The speaker asserts they will not suffer or die for someone who did not reciprocate their love. Instead, they find solace in the fact that the burden of sin or guilt lies with the other person. The poem expresses a sense of moving on and finding freedom from the pain of unrequited love.

I shall not die for thee Irish love poem

Douglas Hyde, also known as An Craoibhín Aoibhinn, was an Irish writer and politician. He played a significant role in the Irish cultural and literary revival in the late 19th and early 20th centuries.
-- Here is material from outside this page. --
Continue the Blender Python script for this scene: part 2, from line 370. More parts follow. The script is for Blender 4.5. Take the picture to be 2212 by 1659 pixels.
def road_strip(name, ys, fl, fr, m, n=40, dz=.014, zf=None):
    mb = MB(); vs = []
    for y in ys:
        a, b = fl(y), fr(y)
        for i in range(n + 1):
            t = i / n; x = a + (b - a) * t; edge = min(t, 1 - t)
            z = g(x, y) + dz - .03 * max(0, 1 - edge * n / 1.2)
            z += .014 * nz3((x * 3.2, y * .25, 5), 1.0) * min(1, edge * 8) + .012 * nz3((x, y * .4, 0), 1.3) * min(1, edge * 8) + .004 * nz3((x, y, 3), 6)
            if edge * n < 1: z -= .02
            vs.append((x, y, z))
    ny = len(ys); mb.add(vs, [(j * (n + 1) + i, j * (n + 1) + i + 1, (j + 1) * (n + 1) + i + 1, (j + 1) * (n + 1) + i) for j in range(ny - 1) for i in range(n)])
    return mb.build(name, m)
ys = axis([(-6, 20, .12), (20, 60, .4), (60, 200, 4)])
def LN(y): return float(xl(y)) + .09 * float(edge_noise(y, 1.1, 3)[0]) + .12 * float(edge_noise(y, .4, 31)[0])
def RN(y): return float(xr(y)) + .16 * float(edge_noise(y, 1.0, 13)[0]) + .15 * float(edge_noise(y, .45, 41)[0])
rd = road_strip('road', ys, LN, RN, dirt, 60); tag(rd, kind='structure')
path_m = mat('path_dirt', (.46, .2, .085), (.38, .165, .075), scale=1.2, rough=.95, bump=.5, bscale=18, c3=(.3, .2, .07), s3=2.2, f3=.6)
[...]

Here’s a poem titled “I Shall Not Die For Thee” by Douglas Hyde:

I shall not die for thee
By Douglas Hyde

FOR thee, I shall not die,
Woman of high fame and name;
Foolish men, thou mayest slay
They and I are not the same.

Why should I expire
For the fire of an eye,
Slender waist or swan-like limb,
Is’t for them that I should die?

The round breasts, the fresh skin,
Cheeks crimson, hair so long and rich;
Indeed, indeed, I shall not die,
Please God, not I, for any such.

The golden hair, the forehead thin,
The chaste mien, the gracious ease,
The rounded heel, the languid tone,—
Fools alone find death from these.

Thy sharp wit, thy perfect calm,
Thy thin palm like foam o’ the sea;
Thy white neck, thy blue eye,
I shall not die for thee.

Woman, graceful as the swan,
A wise man did nurture me.
Little palm, white neck, bright eye,
I shall not die for ye.

A compelling Irish love poem. “I Shall Not Die For Thee” is just one of many poems written by Douglas Hyde, but it stands out for its concise and poignant expression of emotions related to unrequited love and personal liberation.

Put simply in “I Shall Not Die For Thee” by Douglas Hyde; the speaker declares that they won’t die for someone who didn’t love them back.